Profile Image for Carol.
14 reviews
May 5, 2011
If you love quilting as much as I do, you will love reading Jennifer Chiaverini's Elm Creek Quilt Series of novels. I've read most of her books and enjoyed them all. The Union Quilters is a second story focused on the Civil War. The first of this historical time period is "The Runaway Quilt". While the women work, hope, and pray at home, the men they love confront loneliness, boredom, and harrowing danger on the bloody battlefields of Virginia ad Pennsylvania. Anxious for news the women share precious letters around the quilting circle, drawing strength and comfort from each other.
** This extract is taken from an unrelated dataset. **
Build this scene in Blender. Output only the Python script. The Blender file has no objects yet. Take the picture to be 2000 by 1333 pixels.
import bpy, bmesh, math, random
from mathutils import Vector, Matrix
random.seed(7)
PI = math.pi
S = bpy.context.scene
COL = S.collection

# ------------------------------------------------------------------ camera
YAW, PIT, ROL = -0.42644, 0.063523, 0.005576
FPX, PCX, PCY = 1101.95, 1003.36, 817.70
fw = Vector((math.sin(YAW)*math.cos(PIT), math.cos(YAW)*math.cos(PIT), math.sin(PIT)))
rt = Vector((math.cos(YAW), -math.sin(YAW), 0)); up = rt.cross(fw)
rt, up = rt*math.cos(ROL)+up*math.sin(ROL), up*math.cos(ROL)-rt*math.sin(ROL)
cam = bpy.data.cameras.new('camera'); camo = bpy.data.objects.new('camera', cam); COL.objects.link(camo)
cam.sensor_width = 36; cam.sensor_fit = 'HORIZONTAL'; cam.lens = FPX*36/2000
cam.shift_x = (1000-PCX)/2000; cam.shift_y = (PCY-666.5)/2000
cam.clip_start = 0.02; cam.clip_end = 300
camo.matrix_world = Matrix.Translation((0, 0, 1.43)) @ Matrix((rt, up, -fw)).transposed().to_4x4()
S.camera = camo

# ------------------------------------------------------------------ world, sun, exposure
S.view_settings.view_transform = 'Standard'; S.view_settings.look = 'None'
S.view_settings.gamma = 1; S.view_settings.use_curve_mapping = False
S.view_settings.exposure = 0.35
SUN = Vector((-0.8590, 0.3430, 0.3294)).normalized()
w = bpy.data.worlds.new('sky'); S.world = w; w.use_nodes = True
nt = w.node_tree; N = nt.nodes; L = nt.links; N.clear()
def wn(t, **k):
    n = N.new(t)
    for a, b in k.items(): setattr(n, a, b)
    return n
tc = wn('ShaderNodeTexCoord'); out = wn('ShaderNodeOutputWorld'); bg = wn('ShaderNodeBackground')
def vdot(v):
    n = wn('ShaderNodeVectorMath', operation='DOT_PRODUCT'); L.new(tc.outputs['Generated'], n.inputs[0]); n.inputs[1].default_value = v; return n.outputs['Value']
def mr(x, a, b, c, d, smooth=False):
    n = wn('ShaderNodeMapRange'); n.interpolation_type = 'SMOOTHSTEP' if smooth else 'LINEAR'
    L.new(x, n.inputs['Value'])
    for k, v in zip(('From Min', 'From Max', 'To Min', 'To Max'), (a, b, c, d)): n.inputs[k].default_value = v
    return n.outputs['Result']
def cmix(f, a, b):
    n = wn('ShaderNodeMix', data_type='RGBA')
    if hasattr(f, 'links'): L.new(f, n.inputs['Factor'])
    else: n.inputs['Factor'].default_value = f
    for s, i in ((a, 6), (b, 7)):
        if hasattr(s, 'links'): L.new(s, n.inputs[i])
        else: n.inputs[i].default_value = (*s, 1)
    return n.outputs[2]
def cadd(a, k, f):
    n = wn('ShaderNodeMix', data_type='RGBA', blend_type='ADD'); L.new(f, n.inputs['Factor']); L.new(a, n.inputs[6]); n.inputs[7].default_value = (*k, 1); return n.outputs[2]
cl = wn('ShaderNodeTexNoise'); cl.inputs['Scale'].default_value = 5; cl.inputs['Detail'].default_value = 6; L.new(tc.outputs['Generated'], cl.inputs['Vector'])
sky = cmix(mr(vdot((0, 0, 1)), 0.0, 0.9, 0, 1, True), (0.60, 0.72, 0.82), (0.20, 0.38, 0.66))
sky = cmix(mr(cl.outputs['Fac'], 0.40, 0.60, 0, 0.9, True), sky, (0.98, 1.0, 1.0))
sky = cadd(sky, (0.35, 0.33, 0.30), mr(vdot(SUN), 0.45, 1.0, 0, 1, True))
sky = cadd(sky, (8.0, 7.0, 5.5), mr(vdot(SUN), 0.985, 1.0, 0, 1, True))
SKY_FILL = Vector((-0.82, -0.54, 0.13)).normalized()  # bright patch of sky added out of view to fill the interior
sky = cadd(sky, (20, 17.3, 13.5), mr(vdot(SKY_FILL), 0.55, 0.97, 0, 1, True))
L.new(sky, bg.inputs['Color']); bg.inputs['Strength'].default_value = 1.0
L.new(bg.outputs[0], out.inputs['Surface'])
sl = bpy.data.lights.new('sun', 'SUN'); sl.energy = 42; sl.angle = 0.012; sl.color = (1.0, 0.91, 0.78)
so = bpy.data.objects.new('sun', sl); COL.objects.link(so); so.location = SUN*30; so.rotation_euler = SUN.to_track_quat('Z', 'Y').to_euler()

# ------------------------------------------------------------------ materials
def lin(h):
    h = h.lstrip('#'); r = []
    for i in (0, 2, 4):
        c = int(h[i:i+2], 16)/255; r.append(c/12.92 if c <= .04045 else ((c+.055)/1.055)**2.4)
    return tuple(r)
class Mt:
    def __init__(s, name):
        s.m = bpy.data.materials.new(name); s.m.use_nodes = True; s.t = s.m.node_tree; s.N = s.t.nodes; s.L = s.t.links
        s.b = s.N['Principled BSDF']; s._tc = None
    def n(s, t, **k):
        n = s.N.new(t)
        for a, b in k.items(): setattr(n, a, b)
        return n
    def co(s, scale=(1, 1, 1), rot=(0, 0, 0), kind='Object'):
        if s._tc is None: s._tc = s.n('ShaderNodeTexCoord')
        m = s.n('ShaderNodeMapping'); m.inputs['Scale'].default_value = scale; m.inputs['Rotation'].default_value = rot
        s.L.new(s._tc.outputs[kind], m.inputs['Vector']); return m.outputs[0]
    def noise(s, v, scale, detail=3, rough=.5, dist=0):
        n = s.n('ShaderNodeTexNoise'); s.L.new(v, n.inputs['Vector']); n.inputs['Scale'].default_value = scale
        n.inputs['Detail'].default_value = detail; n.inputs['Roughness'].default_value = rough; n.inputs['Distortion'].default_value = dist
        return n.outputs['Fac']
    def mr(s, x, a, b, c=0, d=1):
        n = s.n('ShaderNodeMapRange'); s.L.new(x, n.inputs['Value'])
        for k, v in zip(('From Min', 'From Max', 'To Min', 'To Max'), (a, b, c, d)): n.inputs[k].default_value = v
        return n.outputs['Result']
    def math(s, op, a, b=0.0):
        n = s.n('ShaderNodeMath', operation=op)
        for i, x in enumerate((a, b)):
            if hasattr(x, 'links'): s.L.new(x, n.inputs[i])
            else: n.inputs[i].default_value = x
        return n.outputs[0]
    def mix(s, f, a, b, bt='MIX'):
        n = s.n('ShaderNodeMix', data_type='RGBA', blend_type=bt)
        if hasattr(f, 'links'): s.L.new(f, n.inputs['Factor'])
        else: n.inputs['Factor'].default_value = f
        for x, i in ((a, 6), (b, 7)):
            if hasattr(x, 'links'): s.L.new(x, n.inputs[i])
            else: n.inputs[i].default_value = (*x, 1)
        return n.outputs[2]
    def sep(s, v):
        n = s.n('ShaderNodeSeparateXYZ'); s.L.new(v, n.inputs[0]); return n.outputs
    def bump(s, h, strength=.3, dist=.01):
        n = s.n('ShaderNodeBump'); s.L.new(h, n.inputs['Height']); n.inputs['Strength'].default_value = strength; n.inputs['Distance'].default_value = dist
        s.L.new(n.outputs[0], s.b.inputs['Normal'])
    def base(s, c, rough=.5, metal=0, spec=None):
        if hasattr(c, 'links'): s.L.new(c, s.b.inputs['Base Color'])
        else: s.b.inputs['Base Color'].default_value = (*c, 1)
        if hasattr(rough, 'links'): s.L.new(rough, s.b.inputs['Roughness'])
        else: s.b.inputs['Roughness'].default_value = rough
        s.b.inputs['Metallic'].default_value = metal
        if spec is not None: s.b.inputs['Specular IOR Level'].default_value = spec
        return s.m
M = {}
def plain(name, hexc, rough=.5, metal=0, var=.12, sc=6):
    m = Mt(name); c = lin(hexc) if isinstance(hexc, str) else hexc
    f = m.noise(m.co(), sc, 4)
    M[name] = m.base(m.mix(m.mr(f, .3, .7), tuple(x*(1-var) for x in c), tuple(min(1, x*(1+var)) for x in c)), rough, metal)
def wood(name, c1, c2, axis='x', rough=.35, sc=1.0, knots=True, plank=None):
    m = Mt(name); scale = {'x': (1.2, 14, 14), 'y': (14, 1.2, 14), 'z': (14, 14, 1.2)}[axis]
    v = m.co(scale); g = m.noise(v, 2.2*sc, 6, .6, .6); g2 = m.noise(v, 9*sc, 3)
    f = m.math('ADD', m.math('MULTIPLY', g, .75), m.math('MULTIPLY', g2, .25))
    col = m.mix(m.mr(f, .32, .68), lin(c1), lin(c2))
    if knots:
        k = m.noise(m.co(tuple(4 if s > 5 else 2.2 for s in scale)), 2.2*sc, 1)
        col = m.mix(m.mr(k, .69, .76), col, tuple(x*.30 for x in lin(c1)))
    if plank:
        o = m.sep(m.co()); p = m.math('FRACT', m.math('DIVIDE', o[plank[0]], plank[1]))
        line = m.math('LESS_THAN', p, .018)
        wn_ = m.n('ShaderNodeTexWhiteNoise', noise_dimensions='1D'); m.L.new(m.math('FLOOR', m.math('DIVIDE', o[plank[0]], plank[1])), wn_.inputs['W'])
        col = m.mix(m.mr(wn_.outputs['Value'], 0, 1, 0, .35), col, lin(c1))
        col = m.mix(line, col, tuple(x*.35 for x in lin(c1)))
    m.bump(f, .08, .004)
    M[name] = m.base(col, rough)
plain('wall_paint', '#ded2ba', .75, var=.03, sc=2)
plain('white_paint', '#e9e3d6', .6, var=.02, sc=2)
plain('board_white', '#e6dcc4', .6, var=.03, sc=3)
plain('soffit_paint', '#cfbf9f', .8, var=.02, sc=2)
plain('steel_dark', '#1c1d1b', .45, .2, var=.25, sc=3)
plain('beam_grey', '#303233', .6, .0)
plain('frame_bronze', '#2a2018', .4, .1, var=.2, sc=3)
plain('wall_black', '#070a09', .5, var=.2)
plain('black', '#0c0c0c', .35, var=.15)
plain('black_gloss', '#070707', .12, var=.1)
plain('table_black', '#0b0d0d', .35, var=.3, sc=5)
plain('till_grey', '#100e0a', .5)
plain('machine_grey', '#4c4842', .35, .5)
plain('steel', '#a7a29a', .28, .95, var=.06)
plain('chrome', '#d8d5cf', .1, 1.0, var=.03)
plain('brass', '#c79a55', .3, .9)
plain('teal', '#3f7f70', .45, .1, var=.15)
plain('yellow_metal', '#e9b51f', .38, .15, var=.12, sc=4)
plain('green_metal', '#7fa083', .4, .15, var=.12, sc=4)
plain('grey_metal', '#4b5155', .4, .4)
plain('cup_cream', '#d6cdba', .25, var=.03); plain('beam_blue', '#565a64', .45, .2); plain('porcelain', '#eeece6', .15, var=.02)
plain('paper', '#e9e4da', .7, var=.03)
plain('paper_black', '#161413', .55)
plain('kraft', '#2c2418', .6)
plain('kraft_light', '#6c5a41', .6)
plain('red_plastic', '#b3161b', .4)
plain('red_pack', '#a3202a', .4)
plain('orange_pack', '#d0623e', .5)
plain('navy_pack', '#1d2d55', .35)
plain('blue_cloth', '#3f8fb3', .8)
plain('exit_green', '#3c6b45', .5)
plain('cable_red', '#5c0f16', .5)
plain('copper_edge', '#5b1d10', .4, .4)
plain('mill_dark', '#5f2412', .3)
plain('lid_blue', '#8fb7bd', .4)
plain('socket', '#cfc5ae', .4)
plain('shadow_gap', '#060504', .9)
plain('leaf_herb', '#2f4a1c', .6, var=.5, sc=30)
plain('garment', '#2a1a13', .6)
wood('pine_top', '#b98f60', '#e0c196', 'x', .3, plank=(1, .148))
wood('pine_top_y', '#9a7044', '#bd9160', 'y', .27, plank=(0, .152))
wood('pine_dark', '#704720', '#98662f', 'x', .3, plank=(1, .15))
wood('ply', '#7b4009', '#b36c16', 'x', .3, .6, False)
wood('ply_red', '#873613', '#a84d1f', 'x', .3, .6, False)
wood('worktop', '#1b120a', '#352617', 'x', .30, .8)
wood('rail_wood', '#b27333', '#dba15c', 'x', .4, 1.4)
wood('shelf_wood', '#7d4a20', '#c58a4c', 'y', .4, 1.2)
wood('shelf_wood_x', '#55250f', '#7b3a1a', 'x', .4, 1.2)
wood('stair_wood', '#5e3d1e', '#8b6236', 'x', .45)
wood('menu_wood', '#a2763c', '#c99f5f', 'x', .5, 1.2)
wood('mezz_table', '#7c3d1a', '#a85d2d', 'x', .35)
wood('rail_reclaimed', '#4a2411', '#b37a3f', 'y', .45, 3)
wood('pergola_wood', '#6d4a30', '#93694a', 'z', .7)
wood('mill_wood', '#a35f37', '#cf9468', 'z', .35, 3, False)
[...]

Profile Image for Traci Haley.
1,783 reviews25 followers
September 13, 2021
This may have been my favorite of the Elm Creek Quilt books yet, or at least one of my favorites! The entire story of Gerda, Annika, and Hans (and later, Joanne) has been a fascinating read. I feel like Jennifer Chiaverini does not shy away from what day-to-day life was like during this time period, especially during the Civil War and enslavement. This one made me ugly cry when ______ died because I didn't expect it to happen. I just love how it wrapped up so much of the historical tale of the Elm Creek valley!
3 reviews1 follower
March 17, 2022
Quilters

I thoroughly enjoy Jennifer Chiaverini. Every novel she has written. From California wine country, women marching for the cause of the women's right to vote. I felt like I was living in the quilting series. I miss Sylvia. Now writing of Gerda! Knowledge of quilts their purpose in an unfortunate era in our history. I trust the detailed well written novels will pick back up from Gerda to Sylvia. A clean captivating read.
Profile Image for Bonnie.
2,368 reviews8 followers
May 8, 2017
I liked this book better than I thought I would. The characters are very well-developed and it was not at all predictable. It was an interesting look at the lives of women in a small Pennsylvania town during the Civil War with several passages depicting their men's experiences in battle (Gettysburg and Petersburg).